**AVAILABLE DATA**
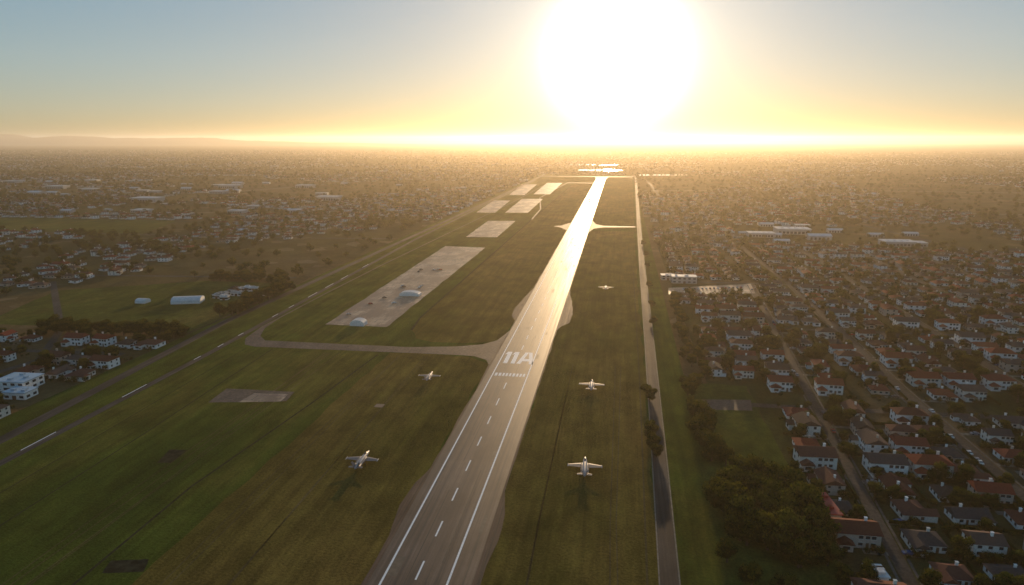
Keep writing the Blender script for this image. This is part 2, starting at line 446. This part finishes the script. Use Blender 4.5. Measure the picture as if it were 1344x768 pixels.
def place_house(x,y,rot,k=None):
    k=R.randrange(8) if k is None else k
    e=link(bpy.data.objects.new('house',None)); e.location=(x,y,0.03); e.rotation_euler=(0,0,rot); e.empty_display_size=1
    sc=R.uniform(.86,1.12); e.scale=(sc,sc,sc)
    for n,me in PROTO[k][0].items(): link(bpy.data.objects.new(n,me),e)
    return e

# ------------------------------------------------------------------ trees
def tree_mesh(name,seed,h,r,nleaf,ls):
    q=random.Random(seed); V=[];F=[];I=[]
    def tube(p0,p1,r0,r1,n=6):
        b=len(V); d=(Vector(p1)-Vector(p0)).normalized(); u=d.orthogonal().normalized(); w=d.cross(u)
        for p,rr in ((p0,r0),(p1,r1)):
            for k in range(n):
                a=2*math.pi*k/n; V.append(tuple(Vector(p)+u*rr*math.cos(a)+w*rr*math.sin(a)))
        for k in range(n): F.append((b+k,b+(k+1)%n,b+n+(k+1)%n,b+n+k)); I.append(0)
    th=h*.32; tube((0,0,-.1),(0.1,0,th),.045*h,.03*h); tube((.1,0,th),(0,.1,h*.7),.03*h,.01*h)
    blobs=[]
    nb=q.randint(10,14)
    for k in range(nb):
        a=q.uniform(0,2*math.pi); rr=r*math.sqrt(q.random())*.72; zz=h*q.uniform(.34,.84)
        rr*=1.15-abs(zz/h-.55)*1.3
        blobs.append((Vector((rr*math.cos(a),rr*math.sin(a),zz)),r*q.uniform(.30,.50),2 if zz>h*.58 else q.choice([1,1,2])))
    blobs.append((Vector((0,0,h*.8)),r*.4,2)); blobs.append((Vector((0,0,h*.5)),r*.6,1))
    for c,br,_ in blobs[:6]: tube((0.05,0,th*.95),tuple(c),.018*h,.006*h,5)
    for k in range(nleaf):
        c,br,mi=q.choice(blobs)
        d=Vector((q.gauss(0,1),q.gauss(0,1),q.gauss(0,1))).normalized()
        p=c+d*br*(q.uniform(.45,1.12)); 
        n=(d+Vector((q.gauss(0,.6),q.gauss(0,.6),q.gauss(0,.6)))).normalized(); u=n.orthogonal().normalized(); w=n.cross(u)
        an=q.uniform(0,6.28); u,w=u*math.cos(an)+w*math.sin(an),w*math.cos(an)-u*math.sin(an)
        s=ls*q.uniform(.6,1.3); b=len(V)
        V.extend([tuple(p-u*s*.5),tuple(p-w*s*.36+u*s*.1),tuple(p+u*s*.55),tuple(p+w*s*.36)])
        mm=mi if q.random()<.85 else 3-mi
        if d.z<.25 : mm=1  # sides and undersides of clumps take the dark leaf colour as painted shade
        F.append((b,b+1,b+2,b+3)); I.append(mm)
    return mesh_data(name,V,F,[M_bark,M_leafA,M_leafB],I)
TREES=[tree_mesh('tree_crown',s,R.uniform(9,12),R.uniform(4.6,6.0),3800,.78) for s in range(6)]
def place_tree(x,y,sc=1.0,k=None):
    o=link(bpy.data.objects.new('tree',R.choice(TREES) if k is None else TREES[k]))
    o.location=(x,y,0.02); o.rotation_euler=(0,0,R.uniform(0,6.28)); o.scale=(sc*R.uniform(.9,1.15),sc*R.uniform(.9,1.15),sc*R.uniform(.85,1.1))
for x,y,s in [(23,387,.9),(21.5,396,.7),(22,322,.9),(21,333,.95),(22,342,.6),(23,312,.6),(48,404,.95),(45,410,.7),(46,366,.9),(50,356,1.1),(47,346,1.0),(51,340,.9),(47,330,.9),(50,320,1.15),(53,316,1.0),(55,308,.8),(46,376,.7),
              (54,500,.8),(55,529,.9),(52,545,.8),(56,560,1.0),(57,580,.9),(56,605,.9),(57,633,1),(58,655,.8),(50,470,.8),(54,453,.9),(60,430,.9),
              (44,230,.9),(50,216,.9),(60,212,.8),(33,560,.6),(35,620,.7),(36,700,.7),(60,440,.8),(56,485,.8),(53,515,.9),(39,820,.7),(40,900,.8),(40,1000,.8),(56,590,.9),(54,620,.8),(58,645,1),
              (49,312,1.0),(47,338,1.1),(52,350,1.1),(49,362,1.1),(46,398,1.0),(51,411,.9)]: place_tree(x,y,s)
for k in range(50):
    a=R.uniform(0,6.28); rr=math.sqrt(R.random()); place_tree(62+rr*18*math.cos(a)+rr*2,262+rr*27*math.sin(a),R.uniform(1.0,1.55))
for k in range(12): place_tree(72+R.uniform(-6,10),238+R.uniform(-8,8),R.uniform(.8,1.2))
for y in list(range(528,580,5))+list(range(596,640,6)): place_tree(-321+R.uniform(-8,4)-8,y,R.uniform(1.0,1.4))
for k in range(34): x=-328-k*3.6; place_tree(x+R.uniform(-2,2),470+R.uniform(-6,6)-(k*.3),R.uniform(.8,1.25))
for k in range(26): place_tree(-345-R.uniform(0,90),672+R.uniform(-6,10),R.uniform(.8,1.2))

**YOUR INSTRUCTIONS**
Print the full listing exactly, dropping the pictures.

**SOLVED PROBLEM**
Keep writing the Blender script for this image. This is part 2, starting at line 446. This part finishes the script. Use Blender 4.5. Measure the picture as if it were 1344x768 pixels.
def place_house(x,y,rot,k=None):
    k=R.randrange(8) if k is None else k
    e=link(bpy.data.objects.new('house',None)); e.location=(x,y,0.03); e.rotation_euler=(0,0,rot); e.empty_display_size=1
    sc=R.uniform(.86,1.12); e.scale=(sc,sc,sc)
    for n,me in PROTO[k][0].items(): link(bpy.data.objects.new(n,me),e)
    return e

# ------------------------------------------------------------------ trees
def tree_mesh(name,seed,h,r,nleaf,ls):
    q=random.Random(seed); V=[];F=[];I=[]
    def tube(p0,p1,r0,r1,n=6):
        b=len(V); d=(Vector(p1)-Vector(p0)).normalized(); u=d.orthogonal().normalized(); w=d.cross(u)
        for p,rr in ((p0,r0),(p1,r1)):
            for k in range(n):
                a=2*math.pi*k/n; V.append(tuple(Vector(p)+u*rr*math.cos(a)+w*rr*math.sin(a)))
        for k in range(n): F.append((b+k,b+(k+1)%n,b+n+(k+1)%n,b+n+k)); I.append(0)
    th=h*.32; tube((0,0,-.1),(0.1,0,th),.045*h,.03*h); tube((.1,0,th),(0,.1,h*.7),.03*h,.01*h)
    blobs=[]
    nb=q.randint(10,14)
    for k in range(nb):
        a=q.uniform(0,2*math.pi); rr=r*math.sqrt(q.random())*.72; zz=h*q.uniform(.34,.84)
        rr*=1.15-abs(zz/h-.55)*1.3
        blobs.append((Vector((rr*math.cos(a),rr*math.sin(a),zz)),r*q.uniform(.30,.50),2 if zz>h*.58 else q.choice([1,1,2])))
    blobs.append((Vector((0,0,h*.8)),r*.4,2)); blobs.append((Vector((0,0,h*.5)),r*.6,1))
    for c,br,_ in blobs[:6]: tube((0.05,0,th*.95),tuple(c),.018*h,.006*h,5)
    for k in range(nleaf):
        c,br,mi=q.choice(blobs)
        d=Vector((q.gauss(0,1),q.gauss(0,1),q.gauss(0,1))).normalized()
        p=c+d*br*(q.uniform(.45,1.12)); 
        n=(d+Vector((q.gauss(0,.6),q.gauss(0,.6),q.gauss(0,.6)))).normalized(); u=n.orthogonal().normalized(); w=n.cross(u)
        an=q.uniform(0,6.28); u,w=u*math.cos(an)+w*math.sin(an),w*math.cos(an)-u*math.sin(an)
        s=ls*q.uniform(.6,1.3); b=len(V)
        V.extend([tuple(p-u*s*.5),tuple(p-w*s*.36+u*s*.1),tuple(p+u*s*.55),tuple(p+w*s*.36)])
        mm=mi if q.random()<.85 else 3-mi
        if d.z<.25 : mm=1  # sides and undersides of clumps take the dark leaf colour as painted shade
        F.append((b,b+1,b+2,b+3)); I.append(mm)
    return mesh_data(name,V,F,[M_bark,M_leafA,M_leafB],I)
TREES=[tree_mesh('tree_crown',s,R.uniform(9,12),R.uniform(4.6,6.0),3800,.78) for s in range(6)]
def place_tree(x,y,sc=1.0,k=None):
    o=link(bpy.data.objects.new('tree',R.choice(TREES) if k is None else TREES[k]))
    o.location=(x,y,0.02); o.rotation_euler=(0,0,R.uniform(0,6.28)); o.scale=(sc*R.uniform(.9,1.15),sc*R.uniform(.9,1.15),sc*R.uniform(.85,1.1))
for x,y,s in [(23,387,.9),(21.5,396,.7),(22,322,.9),(21,333,.95),(22,342,.6),(23,312,.6),(48,404,.95),(45,410,.7),(46,366,.9),(50,356,1.1),(47,346,1.0),(51,340,.9),(47,330,.9),(50,320,1.15),(53,316,1.0),(55,308,.8),(46,376,.7),
              (54,500,.8),(55,529,.9),(52,545,.8),(56,560,1.0),(57,580,.9),(56,605,.9),(57,633,1),(58,655,.8),(50,470,.8),(54,453,.9),(60,430,.9),
              (44,230,.9),(50,216,.9),(60,212,.8),(33,560,.6),(35,620,.7),(36,700,.7),(60,440,.8),(56,485,.8),(53,515,.9),(39,820,.7),(40,900,.8),(40,1000,.8),(56,590,.9),(54,620,.8),(58,645,1),
              (49,312,1.0),(47,338,1.1),(52,350,1.1),(49,362,1.1),(46,398,1.0),(51,411,.9)]: place_tree(x,y,s)
for k in range(50):
    a=R.uniform(0,6.28); rr=math.sqrt(R.random()); place_tree(62+rr*18*math.cos(a)+rr*2,262+rr*27*math.sin(a),R.uniform(1.0,1.55))
for k in range(12): place_tree(72+R.uniform(-6,10),238+R.uniform(-8,8),R.uniform(.8,1.2))
for y in list(range(528,580,5))+list(range(596,640,6)): place_tree(-321+R.uniform(-8,4)-8,y,R.uniform(1.0,1.4))
for k in range(34): x=-328-k*3.6; place_tree(x+R.uniform(-2,2),470+R.uniform(-6,6)-(k*.3),R.uniform(.8,1.25))
for k in range(26): place_tree(-345-R.uniform(0,90),672+R.uniform(-6,10),R.uniform(.8,1.2))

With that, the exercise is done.